Coal India OFS – Key Takeaways

The government has successfully completed the OFS (offer for sale) for Coal India of 10% of share capital successfully. The price realised is marginally higher than the floor price of Rs 358 and the total sale would fetch the government Rs 22,600 crs. This makes this sale/divestment the biggest ever and beats the earlier best which again was Coal India in 2010 when the government realised about Rs 15,000 crs.

There was a reservation for retail investors of 20% of the FPO size and it was subscribed 44%. There would have been a much better response if the regulator in its wisdom would not have insisted on 100% upfront payment. More of that a little later. The non-retail portion was oversubscribed 122% of course with the help of L.I.C of India who is rumoured to have invested about Rs 10,000 crs. This forms roughly 44% of the overall issue. While the figure is large then important fact remains that there has been participation from all quarters.

The success of this FPO will prompt the government to bring other issues pending divestment on the fast track and I would not be surprised if we have the next issue on the coming Friday.

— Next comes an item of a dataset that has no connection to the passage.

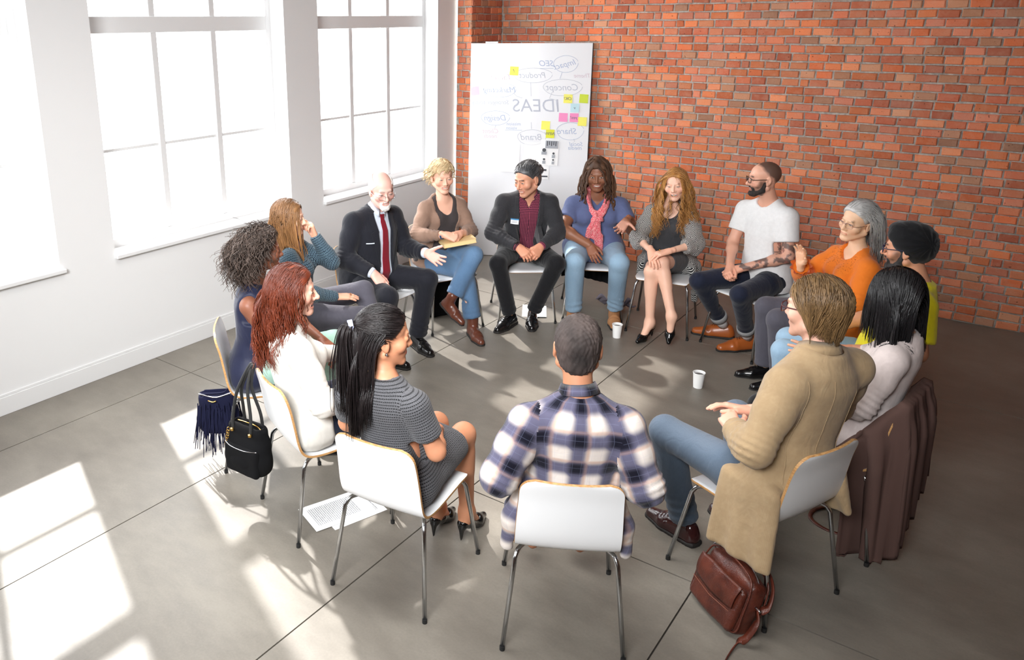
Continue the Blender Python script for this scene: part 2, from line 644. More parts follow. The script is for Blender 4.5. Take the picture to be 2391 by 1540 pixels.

Coming to the retail upfront money payment. The retail investor enjoys arelationship with his broker and there are arrangements between the two of them in terms of limits and payment. In India the use of electronic transfer of funds as small as one and two lacs are not yet a normal thing. When the retail bucket is a mere 2 lacs at upper limit for a client to deposit 2 lacs upfront to bid in the FPO is simply not possible. The best that an investor can do is give a cheque to the broker the following morning after an FPO is announced and this instrument would typically take 2 days to clear.

To expect that the investor will have a clear margin lying in deposit with the broker because the government will do an FPO is not possible. The next question is that when this is a secondary market transaction routed through the broker and he is entirely responsible for the completion and settlement of the transaction, why the need to take 100% upfront from the weakest strata of society? If his participation is to be encouraged this system which is actually hampering participation be removed. Gone are the days when brokers were not adequately capitalised and did not have the resources. Today the case is different and stock brokers have balance sheets as big if not bigger of many of the large cap companies listed on the bourses.

There is no risk in settlement as the seller of the shares is the government of India and the VAR or value at risk for such shares is lower than the rest of the market. If the government intends to raise money from divestment and wants the retail bucket of 20% fully subscribed even in larger issues, it will simply have to do away with the 1005 upfront margin system.

In conclusion while the OFS has done well and bolstered the governments resources and confidence, the  retail investor needs the regulator and the stock exchanges to consider this aspect which is hampering investment.